Tough to choose, I love ‘Haunted When The Minutes Drag’ just as much, but this is one of my favourites
The Hold Steady - ‘Girls Like Status’. I’ve been on a Hold Steady kick the past coupla days. One of the great American rock bands
Angelo Badalamenti & Siouxsie Sioux - ‘Careless Love’. Speaking of Twin Peaks… plenty of other great stuff from The Bad Angel too
Luna - ‘Slash Your Tires’. A fine, fine pop song. One of my favourite things Dean has ever done
Kendra Smith - ‘Stille Im Meine Hamburg’. The flipside of a split 7” with Keith Levene & Hillel Slovak. I couldn’t believe my luck when I found this, at Brass City Records in Waterbury, CT sometime in the 90s. I was on a big Keith Levene kick and wouldn’t come to discover Opal and Kendra’s solo music until a little later.

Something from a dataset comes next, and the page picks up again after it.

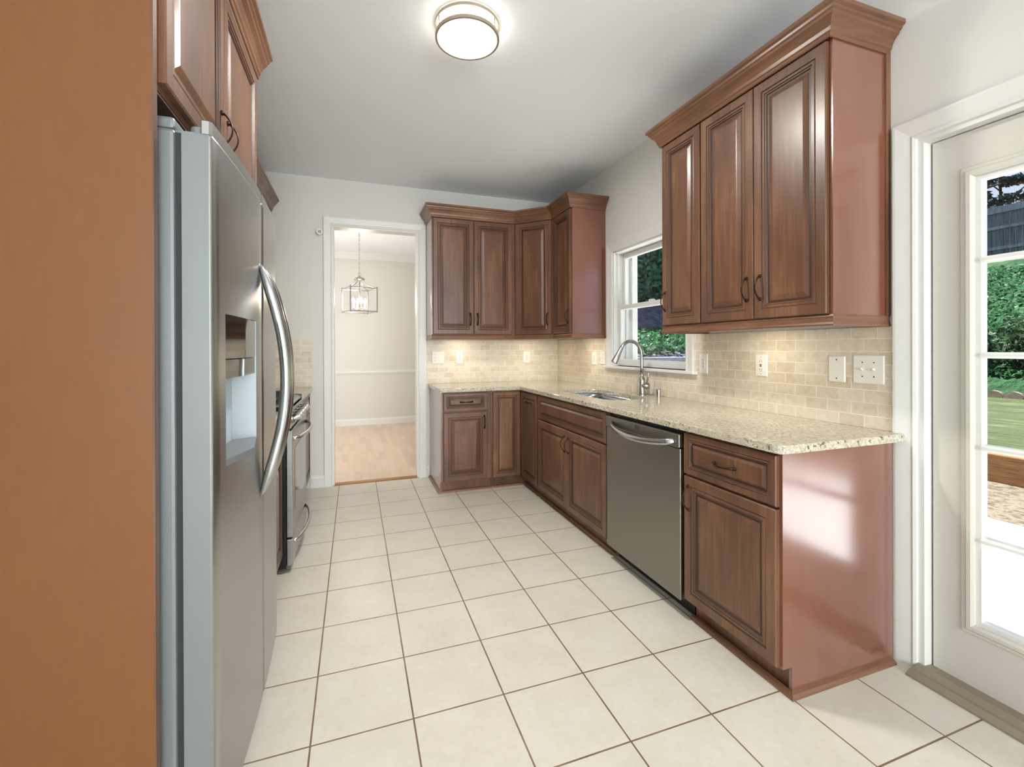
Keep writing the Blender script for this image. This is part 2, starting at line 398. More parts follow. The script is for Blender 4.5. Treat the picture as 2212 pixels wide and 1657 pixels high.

This is beautiful, a slight feeling of derangement with all the pieces feeling like they’re pulling against each other, overcoming that for a cohesive bit of loveliness
As a Connecticut native (and returnee), great to hear mentions of Cutler’s and Brass City Records.
In the mid- to late-70s, my friends and I made regular jaunts to the record store in Meriden Square, the Civic Center’s Al Franklin’s, and Cutler’s.
Of course we bought everything by the old-school outfits, but punk and New Wave blew our minds.